▸ **Data excerpt**
● ● ●

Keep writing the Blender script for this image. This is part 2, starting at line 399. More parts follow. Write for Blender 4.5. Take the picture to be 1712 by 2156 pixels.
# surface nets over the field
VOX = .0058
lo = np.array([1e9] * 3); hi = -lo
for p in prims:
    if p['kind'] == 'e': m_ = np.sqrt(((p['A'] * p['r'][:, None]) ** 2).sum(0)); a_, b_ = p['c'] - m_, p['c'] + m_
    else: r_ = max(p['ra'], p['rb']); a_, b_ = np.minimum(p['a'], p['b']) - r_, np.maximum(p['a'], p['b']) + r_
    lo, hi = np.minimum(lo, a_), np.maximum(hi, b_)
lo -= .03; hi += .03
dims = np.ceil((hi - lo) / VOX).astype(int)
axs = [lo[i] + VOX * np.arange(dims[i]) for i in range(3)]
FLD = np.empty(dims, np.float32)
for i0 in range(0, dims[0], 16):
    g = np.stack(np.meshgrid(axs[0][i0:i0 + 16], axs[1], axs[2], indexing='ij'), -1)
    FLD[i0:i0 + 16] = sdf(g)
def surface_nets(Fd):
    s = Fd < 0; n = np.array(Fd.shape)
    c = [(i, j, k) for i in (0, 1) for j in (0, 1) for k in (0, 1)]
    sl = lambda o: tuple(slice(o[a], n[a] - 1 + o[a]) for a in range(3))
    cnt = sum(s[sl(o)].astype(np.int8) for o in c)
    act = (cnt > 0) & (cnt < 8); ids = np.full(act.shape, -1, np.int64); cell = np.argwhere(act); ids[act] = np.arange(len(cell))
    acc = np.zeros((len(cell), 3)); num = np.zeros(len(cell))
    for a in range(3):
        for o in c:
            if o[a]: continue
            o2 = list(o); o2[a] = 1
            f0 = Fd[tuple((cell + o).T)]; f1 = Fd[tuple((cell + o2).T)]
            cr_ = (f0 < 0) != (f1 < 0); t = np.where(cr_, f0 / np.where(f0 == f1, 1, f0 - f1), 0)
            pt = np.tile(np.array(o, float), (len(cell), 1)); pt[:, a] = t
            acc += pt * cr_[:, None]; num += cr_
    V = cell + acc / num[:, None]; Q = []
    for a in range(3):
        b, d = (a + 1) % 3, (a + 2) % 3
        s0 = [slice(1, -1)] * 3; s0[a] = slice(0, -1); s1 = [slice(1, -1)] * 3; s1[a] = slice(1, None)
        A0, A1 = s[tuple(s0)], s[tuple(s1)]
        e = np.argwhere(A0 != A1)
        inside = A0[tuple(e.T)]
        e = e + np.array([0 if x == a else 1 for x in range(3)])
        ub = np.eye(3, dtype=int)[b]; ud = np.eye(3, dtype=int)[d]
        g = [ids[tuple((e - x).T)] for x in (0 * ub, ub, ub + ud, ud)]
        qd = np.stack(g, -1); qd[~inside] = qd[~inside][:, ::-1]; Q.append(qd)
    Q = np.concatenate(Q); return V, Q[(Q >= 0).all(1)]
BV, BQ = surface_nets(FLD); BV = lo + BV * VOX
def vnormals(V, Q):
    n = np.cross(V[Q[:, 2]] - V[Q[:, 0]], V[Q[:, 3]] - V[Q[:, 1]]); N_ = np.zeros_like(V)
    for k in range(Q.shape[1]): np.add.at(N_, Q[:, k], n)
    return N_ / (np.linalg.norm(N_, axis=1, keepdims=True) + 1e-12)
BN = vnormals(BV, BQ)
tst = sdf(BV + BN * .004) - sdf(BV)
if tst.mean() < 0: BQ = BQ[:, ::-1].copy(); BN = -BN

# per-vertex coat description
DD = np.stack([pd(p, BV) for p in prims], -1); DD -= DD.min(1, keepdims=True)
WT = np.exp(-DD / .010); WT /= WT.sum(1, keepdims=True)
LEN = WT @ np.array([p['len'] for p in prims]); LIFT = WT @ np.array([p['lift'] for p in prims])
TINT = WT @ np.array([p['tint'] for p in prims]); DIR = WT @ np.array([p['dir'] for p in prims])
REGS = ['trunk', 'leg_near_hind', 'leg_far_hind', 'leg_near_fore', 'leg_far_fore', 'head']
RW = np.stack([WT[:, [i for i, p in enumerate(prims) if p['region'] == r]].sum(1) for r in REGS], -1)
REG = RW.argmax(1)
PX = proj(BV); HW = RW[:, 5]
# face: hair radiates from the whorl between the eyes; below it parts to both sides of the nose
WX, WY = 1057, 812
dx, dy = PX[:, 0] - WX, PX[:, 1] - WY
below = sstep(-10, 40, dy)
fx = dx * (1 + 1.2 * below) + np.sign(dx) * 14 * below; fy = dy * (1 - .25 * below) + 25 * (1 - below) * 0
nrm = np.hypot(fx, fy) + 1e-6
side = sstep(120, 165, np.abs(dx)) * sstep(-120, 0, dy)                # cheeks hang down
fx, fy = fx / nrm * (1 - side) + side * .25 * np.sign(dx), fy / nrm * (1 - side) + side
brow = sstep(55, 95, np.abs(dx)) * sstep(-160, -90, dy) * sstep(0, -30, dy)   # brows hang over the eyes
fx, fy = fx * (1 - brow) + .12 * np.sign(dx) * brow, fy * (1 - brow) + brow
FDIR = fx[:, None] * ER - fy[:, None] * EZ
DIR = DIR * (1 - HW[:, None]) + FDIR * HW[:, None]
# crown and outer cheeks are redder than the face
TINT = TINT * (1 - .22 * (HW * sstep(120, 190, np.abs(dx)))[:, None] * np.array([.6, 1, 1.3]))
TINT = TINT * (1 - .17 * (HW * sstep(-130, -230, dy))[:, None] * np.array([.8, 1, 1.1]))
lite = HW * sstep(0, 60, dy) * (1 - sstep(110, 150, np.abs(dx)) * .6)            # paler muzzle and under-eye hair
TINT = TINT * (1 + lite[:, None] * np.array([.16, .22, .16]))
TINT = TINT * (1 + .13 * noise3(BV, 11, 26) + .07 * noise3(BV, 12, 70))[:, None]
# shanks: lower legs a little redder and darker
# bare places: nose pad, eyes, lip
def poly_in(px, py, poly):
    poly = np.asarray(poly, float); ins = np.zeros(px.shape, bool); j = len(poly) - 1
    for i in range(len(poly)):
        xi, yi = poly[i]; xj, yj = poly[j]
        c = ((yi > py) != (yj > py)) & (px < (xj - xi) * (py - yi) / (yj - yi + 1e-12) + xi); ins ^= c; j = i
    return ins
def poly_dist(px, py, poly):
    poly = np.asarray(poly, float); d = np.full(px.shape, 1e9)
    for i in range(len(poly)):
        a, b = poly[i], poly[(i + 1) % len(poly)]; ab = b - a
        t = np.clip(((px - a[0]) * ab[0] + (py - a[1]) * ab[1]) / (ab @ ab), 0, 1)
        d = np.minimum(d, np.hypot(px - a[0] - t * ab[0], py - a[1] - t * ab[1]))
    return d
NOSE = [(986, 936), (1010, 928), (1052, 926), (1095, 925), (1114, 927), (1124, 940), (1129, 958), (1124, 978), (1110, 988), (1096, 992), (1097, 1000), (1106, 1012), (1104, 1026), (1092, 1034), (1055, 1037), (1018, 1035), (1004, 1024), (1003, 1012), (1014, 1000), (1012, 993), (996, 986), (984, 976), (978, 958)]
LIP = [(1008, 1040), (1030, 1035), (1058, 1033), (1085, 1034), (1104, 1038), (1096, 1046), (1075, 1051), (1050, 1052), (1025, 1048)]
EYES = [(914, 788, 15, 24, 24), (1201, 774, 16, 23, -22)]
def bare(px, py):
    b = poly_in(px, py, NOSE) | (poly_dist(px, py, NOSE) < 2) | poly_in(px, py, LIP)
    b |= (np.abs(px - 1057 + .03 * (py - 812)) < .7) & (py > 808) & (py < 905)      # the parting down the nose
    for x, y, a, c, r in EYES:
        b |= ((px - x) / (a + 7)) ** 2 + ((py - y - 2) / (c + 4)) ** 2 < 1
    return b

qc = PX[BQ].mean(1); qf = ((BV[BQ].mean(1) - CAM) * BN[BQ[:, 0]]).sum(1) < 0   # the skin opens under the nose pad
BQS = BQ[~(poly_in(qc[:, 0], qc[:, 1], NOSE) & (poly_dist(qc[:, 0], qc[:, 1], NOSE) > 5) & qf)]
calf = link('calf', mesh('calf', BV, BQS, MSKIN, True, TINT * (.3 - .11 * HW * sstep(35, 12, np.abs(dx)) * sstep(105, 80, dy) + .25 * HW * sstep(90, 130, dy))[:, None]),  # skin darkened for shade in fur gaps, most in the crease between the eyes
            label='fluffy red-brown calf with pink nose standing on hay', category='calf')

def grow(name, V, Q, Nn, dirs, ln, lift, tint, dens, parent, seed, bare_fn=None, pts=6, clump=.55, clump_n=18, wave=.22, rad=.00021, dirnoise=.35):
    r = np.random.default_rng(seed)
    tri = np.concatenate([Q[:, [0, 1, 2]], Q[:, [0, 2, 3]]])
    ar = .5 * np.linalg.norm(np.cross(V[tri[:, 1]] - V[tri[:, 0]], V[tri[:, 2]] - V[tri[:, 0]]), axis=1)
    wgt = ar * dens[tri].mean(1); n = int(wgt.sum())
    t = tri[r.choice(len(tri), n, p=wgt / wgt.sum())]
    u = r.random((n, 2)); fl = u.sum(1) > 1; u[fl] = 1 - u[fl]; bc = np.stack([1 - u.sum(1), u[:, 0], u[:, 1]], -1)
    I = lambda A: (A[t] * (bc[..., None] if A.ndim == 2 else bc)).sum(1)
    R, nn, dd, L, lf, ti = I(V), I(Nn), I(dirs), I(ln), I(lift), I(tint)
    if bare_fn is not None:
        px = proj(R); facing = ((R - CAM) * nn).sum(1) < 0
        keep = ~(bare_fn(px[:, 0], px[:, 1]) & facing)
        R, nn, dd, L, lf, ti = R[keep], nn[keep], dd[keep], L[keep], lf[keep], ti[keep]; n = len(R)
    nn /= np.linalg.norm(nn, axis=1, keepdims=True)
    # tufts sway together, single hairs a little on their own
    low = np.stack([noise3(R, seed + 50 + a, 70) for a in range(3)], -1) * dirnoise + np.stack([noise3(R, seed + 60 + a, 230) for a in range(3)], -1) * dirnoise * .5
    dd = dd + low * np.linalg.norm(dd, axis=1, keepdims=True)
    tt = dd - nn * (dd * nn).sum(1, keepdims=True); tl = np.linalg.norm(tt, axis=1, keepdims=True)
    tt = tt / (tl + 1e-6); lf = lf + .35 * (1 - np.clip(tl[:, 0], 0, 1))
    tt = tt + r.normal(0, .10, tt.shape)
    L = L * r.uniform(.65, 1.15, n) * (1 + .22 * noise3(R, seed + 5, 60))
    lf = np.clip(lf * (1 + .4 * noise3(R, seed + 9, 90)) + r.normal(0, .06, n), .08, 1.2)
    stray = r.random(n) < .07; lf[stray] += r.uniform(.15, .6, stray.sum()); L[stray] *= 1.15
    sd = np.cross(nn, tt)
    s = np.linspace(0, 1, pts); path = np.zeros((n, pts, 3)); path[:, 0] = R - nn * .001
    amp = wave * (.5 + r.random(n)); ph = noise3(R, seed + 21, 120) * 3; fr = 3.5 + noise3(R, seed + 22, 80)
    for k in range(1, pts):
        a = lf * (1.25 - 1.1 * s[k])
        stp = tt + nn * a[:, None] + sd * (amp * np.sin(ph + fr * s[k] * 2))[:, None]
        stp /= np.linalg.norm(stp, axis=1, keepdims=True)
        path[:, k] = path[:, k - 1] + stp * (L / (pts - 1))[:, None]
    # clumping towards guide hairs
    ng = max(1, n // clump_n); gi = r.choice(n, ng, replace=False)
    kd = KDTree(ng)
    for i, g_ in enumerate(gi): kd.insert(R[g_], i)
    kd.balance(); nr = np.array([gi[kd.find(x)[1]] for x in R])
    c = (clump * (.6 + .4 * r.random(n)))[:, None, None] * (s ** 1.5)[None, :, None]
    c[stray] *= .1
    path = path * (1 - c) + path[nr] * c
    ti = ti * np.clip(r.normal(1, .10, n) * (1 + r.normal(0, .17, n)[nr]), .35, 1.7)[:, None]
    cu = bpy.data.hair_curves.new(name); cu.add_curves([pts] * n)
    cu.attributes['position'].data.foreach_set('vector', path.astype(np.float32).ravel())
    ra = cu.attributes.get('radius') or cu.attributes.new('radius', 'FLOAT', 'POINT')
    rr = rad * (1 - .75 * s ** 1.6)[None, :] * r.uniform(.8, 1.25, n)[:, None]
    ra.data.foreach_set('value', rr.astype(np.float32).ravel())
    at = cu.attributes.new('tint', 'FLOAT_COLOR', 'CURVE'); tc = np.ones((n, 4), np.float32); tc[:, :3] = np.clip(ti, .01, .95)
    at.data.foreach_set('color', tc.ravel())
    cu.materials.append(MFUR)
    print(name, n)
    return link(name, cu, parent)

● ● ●

▸ **Aim**
Return every line in the listing that contains the word "parts".

▸ **Solution for this exercise**
Keep writing the Blender script for this image. This is part 2, starting at line 399. More parts follow. Write for Blender 4.5. Take the picture to be 1712 by 2156 pixels.
# face: hair radiates from the whorl between the eyes; below it parts to both sides of the nose